Top 5 Reasons I Love what I do

For the past three years I have been facilitating professional development courses at Powerful Learning Practice, before that I was a 5th grade teacher for four years. I loved the classroom, loved my kids, but my family was relocating and growing, so I(we) decided that we would change things for a little bit.

The transition was a little rocky….going from face-to-face kids, to online adults. Where I felt confident as a classroom teacher, I struggled as a new online facilitator. Looking back though it has been an amazing journey,  I’m constantly learning, growing and connecting through the classes I facilitate.
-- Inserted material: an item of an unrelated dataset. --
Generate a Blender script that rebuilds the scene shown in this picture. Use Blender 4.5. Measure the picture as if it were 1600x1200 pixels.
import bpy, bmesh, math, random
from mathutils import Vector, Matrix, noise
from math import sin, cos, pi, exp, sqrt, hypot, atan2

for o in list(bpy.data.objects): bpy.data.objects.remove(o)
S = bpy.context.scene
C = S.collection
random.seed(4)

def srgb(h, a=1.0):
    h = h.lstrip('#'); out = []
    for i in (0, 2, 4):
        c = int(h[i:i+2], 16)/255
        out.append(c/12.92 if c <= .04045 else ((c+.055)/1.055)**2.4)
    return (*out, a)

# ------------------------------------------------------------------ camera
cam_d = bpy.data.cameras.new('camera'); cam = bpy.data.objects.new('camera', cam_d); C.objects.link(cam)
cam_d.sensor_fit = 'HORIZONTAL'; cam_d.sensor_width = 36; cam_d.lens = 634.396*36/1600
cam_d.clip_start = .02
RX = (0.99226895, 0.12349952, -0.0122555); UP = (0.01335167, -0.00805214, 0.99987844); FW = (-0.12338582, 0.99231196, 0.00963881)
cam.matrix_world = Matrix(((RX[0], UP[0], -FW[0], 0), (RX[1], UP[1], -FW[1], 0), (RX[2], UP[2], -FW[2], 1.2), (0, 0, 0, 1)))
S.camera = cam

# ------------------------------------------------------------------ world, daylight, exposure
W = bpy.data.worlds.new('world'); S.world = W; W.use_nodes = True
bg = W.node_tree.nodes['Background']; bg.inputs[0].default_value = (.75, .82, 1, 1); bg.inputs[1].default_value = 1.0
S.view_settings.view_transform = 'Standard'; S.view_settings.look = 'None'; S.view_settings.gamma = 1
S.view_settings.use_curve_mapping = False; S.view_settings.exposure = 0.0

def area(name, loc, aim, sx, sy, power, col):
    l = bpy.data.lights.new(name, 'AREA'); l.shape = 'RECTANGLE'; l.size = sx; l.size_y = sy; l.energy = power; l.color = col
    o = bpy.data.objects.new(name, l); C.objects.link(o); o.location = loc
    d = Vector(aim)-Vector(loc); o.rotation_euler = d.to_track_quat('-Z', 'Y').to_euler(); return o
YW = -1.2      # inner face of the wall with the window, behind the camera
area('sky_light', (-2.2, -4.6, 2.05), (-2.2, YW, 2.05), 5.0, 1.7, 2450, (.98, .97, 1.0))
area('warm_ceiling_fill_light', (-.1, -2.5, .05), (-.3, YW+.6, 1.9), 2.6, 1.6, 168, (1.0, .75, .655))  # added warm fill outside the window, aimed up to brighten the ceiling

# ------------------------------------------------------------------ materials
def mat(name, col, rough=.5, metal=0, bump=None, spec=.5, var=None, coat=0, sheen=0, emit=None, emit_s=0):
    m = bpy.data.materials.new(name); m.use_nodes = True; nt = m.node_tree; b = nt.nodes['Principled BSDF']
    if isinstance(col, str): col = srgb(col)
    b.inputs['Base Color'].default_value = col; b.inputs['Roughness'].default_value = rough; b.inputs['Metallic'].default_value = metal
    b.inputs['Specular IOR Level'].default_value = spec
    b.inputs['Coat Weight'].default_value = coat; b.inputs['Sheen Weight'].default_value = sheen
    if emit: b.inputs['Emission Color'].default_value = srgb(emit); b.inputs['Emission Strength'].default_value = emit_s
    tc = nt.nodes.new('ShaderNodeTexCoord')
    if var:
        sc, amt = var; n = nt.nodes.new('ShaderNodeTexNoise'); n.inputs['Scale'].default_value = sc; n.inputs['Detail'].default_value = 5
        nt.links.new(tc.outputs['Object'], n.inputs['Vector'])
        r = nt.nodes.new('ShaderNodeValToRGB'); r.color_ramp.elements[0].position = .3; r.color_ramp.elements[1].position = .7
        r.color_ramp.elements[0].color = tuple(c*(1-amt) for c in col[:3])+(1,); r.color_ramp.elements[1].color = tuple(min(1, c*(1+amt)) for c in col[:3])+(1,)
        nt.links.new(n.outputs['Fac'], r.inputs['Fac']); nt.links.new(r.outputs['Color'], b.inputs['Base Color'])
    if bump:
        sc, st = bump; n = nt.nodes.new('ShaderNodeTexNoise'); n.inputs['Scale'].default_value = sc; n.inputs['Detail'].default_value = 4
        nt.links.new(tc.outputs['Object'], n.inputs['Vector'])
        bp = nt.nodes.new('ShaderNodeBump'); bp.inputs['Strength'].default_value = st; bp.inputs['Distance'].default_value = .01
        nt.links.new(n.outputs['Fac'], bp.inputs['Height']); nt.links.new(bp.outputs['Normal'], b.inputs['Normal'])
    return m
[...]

I have come to truly love what I do and look forward to every new session, here are my top 5 reasons why: 

1. Educators

Almost every participant in my courses are there by choice, they want to learn and do more for their students. It’s so inspiring to hear their experiences and excitement for trying new things. Whenever I see negativity about teachers and schools, I think about these teachers and how they give their personal time and sometimes spend their own money, because they want to try something new for their students. I wish more people recognized this.

2. The Sharing of Ideas 

Having many different perspectives and experiences in a course encourages a variety of ideas to be shared. Even if two people have totally different roles in education, they can still borrow and remix each others ideas.

3. Connecting

Many times my participants are from all over. When we do a group project and people are collaborating from different parts of the United States or the world, I think it’s a powerful experience for everyone, I love watching group projects unfold!

4.  I am Always Learning 

No matter how many times I’ve lead a course, I always learn something new. With all of the unique experiences and backgrounds of my participants, every section of a course is different.

5. I get a front row seat to change 

I get to watch participants go through new ideas, use new tools, pick what works for them, and then apply it in some way to their teaching. Even if it’s the tiniest change(which I encourage), it’s fun to think about all of the possibility it holds.